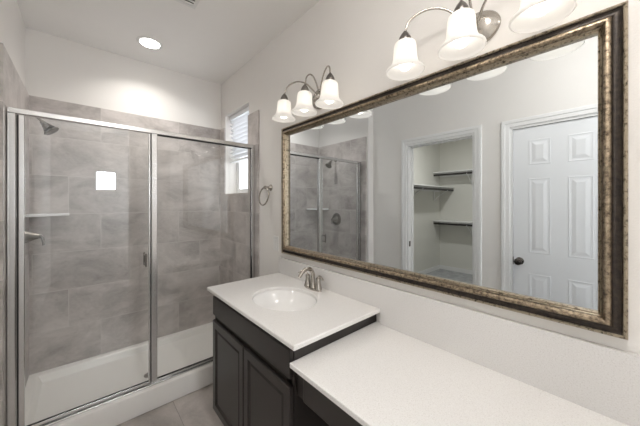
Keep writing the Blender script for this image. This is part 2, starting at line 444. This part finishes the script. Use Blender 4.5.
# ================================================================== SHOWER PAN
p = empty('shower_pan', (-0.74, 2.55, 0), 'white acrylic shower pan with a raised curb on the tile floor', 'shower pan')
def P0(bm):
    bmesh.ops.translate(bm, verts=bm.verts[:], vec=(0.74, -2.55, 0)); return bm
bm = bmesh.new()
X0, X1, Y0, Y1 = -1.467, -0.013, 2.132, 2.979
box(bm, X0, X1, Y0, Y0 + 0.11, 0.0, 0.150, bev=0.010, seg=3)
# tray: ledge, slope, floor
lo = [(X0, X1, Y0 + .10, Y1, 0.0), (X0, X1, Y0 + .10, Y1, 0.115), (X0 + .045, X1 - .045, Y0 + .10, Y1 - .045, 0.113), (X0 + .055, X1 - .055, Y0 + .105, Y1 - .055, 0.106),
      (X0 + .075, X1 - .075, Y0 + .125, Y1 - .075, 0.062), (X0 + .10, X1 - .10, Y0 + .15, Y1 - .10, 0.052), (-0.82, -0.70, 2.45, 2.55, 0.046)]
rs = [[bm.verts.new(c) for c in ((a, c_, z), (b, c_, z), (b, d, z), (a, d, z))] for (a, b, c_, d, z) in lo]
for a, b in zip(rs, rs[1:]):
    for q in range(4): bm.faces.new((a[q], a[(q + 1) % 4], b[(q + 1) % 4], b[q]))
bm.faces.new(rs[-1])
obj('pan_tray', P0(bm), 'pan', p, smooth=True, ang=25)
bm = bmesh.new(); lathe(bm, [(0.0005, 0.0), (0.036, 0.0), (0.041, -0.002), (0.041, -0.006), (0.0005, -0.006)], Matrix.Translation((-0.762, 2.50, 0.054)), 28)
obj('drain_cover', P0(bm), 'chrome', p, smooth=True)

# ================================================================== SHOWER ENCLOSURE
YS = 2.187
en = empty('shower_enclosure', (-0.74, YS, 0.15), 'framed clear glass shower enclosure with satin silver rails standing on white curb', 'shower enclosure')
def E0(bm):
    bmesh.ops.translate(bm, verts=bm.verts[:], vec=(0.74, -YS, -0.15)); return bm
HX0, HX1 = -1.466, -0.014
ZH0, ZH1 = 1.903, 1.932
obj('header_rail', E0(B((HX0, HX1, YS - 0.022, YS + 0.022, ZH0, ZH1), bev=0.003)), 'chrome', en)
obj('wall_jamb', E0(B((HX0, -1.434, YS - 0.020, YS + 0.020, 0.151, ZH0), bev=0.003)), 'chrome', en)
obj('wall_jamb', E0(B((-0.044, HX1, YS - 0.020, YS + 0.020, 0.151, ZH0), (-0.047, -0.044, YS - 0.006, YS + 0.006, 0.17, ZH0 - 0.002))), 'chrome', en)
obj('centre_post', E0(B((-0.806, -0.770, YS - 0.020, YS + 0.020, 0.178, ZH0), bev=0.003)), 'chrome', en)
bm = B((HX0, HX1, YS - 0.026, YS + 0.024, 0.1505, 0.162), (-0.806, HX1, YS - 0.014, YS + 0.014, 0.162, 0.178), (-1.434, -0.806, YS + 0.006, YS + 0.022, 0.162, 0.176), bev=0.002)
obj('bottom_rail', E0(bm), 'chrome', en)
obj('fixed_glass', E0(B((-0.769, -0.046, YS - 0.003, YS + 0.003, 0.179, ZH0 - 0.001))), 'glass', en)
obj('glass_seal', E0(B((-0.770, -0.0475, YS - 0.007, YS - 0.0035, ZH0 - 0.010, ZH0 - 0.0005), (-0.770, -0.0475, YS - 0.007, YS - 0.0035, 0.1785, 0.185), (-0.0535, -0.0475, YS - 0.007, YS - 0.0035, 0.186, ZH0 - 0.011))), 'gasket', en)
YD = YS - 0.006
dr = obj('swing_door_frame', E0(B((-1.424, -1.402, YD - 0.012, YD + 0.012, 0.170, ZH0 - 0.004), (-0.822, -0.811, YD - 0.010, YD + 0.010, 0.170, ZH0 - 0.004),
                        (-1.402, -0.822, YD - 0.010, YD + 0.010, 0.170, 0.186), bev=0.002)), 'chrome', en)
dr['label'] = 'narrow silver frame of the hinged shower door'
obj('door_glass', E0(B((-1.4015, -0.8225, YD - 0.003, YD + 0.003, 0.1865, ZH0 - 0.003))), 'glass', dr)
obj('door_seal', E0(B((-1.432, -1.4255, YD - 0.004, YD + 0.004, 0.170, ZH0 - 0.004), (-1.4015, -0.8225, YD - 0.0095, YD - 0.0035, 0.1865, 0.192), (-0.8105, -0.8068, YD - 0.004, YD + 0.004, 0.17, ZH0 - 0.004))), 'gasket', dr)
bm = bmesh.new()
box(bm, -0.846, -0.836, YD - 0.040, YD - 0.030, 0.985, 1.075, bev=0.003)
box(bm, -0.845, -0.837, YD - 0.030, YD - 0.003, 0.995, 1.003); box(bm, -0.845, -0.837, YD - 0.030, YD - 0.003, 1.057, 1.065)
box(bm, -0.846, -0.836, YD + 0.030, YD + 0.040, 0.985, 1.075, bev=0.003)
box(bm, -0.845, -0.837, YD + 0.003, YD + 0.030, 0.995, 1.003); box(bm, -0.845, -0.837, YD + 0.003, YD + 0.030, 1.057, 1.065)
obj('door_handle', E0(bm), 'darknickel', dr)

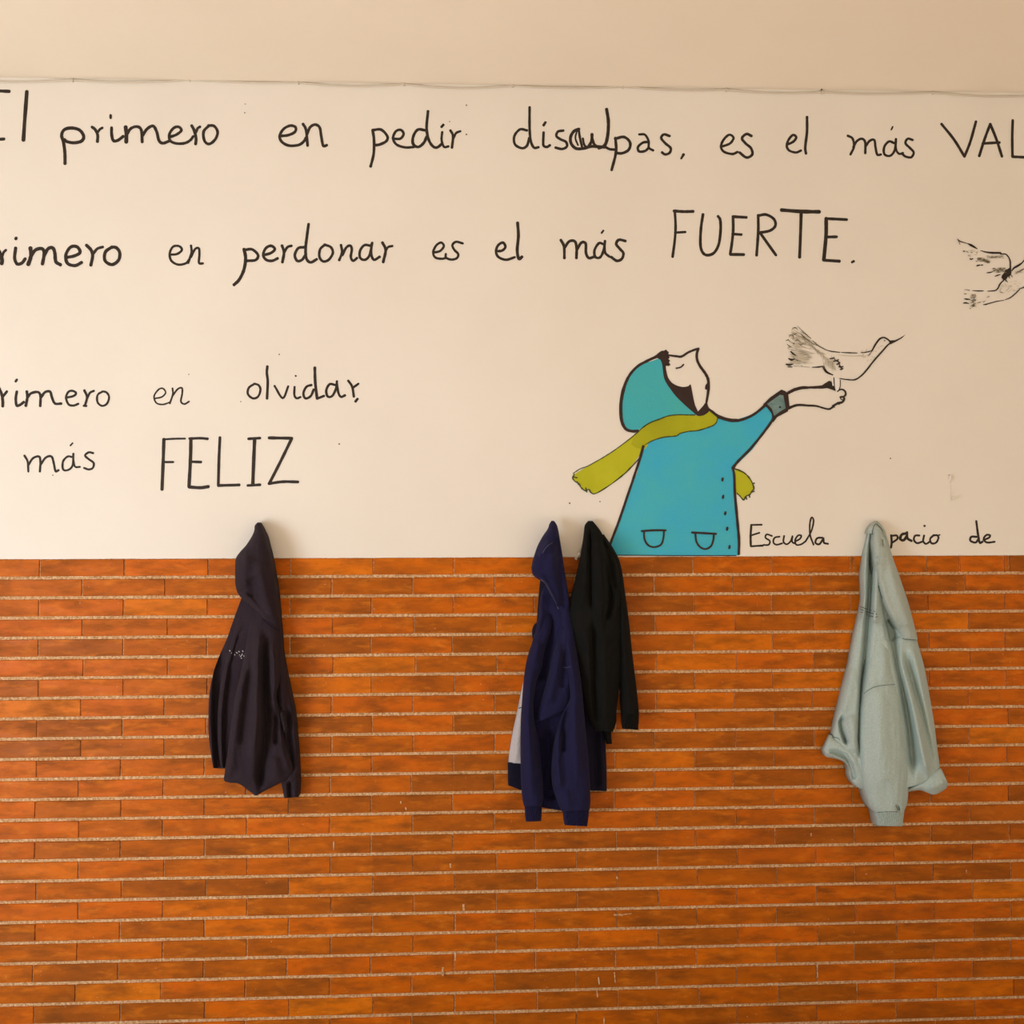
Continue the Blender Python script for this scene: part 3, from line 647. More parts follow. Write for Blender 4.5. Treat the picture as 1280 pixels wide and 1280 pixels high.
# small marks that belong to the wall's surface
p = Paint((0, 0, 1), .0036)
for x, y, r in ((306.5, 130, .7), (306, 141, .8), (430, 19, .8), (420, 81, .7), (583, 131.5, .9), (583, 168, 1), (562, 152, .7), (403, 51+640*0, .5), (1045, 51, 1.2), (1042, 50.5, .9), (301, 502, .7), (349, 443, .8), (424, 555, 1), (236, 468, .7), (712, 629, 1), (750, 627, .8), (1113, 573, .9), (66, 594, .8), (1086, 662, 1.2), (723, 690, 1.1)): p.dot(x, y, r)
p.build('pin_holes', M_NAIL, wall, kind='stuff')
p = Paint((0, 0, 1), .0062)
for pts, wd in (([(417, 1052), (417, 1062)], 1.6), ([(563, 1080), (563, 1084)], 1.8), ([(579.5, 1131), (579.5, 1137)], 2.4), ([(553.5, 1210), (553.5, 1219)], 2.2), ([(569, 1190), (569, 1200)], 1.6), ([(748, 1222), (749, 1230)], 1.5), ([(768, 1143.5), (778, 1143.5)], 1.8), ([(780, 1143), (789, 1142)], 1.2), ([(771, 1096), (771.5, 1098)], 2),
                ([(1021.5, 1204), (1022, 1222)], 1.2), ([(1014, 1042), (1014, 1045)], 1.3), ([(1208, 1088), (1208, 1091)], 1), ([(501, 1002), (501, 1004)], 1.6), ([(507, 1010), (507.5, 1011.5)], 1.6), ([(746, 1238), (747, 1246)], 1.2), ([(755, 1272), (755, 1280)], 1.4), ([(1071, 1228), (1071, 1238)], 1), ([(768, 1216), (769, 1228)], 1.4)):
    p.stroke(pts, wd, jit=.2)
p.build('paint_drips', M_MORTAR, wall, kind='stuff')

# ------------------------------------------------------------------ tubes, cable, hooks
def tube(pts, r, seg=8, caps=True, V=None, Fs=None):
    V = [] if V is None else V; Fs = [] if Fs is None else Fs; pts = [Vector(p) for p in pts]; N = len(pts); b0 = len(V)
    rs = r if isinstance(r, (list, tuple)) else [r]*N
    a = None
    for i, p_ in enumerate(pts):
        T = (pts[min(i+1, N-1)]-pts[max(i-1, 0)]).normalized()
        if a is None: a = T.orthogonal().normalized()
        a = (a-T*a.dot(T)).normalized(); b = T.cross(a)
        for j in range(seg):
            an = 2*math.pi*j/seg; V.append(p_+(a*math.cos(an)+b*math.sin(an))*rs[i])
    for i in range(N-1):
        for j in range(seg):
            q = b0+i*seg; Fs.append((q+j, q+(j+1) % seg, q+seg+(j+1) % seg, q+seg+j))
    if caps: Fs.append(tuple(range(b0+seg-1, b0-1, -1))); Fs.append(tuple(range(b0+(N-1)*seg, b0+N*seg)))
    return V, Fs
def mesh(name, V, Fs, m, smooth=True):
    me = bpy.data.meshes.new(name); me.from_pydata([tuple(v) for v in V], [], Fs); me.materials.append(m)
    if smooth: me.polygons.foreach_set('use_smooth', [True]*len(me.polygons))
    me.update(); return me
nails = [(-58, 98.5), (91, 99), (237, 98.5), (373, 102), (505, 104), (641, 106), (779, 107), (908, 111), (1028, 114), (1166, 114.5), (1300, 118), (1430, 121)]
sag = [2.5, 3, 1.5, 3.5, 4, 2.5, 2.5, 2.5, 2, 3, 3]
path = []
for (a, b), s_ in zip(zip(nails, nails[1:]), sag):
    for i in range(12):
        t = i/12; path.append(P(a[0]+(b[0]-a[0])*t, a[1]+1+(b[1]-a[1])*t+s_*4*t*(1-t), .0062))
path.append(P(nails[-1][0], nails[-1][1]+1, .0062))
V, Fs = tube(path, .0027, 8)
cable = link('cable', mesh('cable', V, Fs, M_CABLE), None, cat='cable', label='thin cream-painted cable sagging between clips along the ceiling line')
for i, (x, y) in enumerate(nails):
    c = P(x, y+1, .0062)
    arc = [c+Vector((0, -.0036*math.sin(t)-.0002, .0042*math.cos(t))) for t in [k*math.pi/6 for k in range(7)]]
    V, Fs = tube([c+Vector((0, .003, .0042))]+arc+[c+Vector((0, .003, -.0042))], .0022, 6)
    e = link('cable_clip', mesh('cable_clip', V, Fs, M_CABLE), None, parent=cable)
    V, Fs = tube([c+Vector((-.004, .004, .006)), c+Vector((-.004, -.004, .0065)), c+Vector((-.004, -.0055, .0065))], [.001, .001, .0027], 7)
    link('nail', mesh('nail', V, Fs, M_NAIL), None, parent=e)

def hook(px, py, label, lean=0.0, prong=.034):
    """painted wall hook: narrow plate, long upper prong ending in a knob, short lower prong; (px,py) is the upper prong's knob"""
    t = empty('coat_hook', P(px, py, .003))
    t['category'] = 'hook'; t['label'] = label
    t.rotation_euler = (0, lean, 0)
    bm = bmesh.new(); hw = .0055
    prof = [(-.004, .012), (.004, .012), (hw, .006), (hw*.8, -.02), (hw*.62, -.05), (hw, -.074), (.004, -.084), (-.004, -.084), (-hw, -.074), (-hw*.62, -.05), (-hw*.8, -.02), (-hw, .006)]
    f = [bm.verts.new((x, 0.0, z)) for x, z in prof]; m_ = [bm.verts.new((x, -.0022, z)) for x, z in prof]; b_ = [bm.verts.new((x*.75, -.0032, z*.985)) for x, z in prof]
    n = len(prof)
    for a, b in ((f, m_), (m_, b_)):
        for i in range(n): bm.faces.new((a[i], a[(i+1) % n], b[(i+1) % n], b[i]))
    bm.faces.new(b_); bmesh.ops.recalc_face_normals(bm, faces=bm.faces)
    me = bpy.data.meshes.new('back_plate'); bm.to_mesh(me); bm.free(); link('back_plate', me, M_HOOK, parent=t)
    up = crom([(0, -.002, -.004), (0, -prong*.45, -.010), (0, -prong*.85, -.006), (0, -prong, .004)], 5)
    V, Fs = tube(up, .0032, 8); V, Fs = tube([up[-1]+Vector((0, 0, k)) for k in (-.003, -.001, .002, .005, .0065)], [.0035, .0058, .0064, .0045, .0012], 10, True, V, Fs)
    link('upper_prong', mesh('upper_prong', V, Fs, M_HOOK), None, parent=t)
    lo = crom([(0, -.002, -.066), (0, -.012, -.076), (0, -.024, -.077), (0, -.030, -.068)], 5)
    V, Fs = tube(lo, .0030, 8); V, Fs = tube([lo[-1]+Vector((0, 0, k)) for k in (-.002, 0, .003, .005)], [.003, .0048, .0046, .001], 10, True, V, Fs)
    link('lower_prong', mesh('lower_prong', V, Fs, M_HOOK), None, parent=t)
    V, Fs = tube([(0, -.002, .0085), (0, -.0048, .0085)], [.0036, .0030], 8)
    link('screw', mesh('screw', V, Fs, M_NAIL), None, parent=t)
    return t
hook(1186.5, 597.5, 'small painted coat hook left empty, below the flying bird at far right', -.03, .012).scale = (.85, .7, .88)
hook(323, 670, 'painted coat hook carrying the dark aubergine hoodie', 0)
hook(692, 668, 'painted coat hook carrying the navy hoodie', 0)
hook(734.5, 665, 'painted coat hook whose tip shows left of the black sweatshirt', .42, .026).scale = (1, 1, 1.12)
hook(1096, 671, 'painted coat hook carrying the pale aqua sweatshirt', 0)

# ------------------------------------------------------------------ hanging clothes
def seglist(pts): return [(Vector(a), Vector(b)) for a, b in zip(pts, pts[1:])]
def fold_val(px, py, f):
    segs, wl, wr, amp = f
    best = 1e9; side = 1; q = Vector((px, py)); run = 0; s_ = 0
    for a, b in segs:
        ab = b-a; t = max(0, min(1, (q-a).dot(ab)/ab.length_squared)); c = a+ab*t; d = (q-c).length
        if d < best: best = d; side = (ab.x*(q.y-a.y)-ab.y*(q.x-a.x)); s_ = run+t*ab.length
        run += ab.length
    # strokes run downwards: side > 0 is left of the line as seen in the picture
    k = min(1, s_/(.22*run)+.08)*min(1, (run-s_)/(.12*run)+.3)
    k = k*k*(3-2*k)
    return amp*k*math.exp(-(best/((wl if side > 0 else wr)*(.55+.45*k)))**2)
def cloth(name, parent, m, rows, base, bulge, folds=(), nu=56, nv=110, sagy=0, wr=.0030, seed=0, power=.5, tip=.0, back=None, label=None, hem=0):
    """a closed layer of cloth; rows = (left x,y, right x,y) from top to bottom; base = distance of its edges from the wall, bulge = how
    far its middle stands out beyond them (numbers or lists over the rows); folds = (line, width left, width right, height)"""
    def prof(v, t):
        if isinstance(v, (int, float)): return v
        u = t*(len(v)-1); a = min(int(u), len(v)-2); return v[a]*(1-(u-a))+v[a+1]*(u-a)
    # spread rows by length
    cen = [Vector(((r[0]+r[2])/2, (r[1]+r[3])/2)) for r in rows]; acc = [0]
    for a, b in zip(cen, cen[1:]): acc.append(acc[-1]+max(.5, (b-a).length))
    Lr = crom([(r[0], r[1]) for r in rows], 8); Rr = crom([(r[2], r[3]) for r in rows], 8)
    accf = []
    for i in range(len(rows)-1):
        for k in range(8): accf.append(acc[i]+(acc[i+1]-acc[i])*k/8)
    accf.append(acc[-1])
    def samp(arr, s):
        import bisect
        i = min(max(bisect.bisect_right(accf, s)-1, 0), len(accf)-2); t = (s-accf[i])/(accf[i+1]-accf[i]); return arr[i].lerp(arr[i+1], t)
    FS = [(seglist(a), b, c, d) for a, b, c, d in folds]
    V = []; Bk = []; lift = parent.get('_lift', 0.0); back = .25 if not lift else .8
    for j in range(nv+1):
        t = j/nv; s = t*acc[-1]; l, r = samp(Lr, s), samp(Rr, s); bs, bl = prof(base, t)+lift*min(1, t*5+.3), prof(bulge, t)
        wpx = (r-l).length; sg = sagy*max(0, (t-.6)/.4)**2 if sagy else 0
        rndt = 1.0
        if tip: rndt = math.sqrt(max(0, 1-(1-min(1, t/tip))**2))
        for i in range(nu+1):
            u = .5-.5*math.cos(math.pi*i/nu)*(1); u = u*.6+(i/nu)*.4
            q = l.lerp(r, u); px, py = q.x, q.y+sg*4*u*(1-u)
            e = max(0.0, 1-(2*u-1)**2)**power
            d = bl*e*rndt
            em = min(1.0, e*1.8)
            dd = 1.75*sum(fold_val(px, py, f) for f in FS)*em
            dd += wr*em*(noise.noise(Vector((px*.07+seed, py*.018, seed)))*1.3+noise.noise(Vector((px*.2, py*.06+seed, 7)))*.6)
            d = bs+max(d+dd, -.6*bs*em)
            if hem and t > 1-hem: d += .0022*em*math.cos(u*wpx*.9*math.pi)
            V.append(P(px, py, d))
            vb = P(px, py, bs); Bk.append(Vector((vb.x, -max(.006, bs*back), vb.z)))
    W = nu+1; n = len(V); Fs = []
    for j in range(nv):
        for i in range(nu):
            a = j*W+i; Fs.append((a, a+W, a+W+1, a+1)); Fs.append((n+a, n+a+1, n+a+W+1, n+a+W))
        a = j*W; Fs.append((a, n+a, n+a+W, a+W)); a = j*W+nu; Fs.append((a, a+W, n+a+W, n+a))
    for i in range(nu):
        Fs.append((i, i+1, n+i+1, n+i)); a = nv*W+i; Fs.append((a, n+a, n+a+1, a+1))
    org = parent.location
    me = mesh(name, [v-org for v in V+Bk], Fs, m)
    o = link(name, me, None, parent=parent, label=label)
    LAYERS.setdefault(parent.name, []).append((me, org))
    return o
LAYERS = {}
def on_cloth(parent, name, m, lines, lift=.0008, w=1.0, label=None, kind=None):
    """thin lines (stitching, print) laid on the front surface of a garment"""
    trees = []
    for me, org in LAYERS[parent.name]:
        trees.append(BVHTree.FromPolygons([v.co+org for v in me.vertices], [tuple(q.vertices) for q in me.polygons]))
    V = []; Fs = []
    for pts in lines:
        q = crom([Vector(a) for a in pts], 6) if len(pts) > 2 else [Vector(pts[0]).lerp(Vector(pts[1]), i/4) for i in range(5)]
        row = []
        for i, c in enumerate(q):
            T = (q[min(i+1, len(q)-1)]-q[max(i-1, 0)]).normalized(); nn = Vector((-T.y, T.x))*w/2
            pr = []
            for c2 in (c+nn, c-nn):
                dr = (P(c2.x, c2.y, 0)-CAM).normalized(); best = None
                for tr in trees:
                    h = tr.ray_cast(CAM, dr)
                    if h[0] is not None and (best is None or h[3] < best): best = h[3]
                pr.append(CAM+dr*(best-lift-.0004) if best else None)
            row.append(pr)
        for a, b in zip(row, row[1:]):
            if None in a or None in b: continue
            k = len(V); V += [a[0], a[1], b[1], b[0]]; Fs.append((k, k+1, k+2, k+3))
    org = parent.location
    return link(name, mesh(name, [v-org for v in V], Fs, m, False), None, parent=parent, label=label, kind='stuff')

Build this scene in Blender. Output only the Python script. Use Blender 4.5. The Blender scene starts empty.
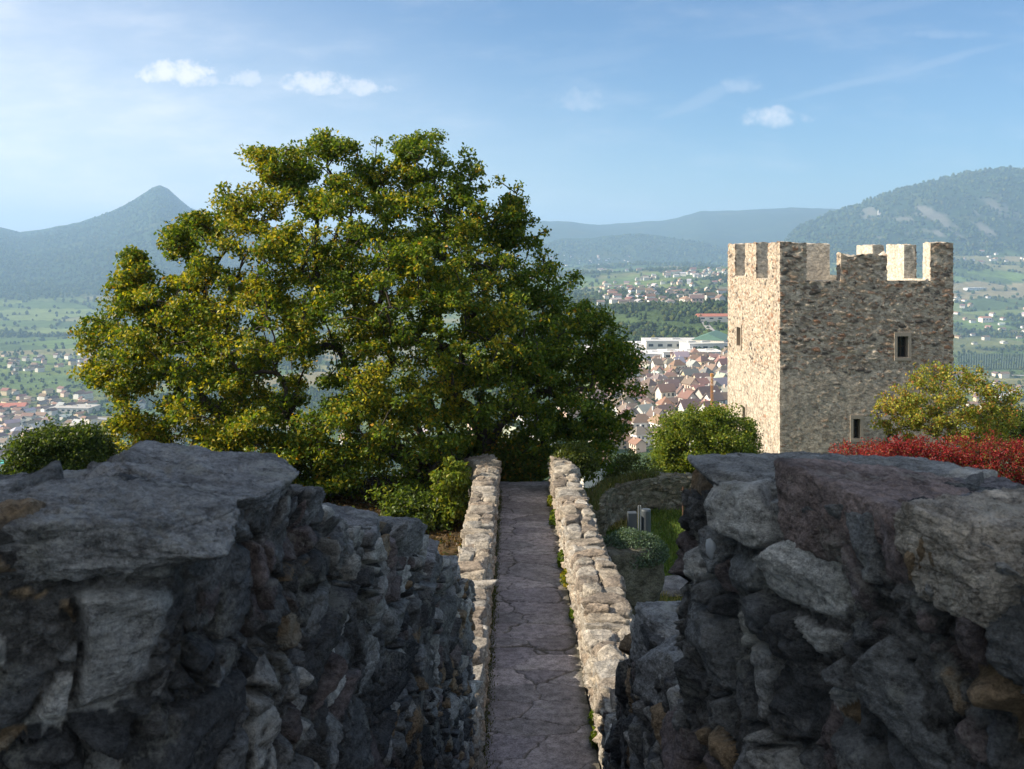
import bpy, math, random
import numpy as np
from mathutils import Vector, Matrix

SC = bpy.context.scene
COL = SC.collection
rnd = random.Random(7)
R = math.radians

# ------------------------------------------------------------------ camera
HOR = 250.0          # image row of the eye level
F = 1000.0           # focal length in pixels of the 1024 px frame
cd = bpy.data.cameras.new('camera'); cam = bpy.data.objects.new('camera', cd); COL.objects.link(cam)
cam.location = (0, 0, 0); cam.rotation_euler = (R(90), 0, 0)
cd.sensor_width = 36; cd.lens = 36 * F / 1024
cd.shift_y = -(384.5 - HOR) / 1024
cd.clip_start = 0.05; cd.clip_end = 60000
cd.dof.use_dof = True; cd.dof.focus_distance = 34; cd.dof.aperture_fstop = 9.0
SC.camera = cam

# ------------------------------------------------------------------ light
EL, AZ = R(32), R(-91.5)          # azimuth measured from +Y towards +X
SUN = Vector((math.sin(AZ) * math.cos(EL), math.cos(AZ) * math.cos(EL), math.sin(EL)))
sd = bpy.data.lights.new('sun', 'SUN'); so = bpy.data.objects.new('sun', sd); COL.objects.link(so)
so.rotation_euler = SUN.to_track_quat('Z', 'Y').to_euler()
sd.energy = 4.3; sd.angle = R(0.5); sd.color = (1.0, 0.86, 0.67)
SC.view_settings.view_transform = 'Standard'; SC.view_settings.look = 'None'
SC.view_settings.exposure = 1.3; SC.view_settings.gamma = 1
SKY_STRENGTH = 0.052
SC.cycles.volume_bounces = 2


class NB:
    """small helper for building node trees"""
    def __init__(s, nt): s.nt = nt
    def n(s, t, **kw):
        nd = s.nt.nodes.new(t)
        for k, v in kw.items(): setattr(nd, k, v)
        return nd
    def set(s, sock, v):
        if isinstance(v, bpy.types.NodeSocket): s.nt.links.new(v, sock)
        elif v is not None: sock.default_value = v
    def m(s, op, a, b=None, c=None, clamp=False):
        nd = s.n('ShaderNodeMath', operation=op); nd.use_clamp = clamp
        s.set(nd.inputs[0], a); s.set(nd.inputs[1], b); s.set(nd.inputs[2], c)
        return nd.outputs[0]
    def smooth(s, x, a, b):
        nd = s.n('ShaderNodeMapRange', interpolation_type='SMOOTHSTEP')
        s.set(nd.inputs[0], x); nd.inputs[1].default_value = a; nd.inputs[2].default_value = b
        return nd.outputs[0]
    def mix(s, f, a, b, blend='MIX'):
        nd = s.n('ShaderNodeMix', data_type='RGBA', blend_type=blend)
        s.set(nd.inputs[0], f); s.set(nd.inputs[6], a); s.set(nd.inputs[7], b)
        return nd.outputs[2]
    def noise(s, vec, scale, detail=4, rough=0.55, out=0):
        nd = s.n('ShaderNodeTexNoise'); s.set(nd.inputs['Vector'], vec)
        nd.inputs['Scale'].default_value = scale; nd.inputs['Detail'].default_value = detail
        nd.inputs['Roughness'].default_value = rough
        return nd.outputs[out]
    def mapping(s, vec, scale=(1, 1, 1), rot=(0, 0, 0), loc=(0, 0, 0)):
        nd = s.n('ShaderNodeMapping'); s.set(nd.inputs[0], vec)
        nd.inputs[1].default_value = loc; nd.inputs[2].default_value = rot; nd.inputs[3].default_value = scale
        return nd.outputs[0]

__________

→ WORK INSTRUCTIONS
Pictures are not part of the copy. Write out only the lines from the one containing "Build this scene" through the one containing "R = math.radians", exactly as they stand, both included.

→ CORRECT RESULT
Build this scene in Blender. Output only the Python script. Use Blender 4.5. The Blender scene starts empty.
import bpy, math, random
import numpy as np
from mathutils import Vector, Matrix

SC = bpy.context.scene
COL = SC.collection
rnd = random.Random(7)
R = math.radians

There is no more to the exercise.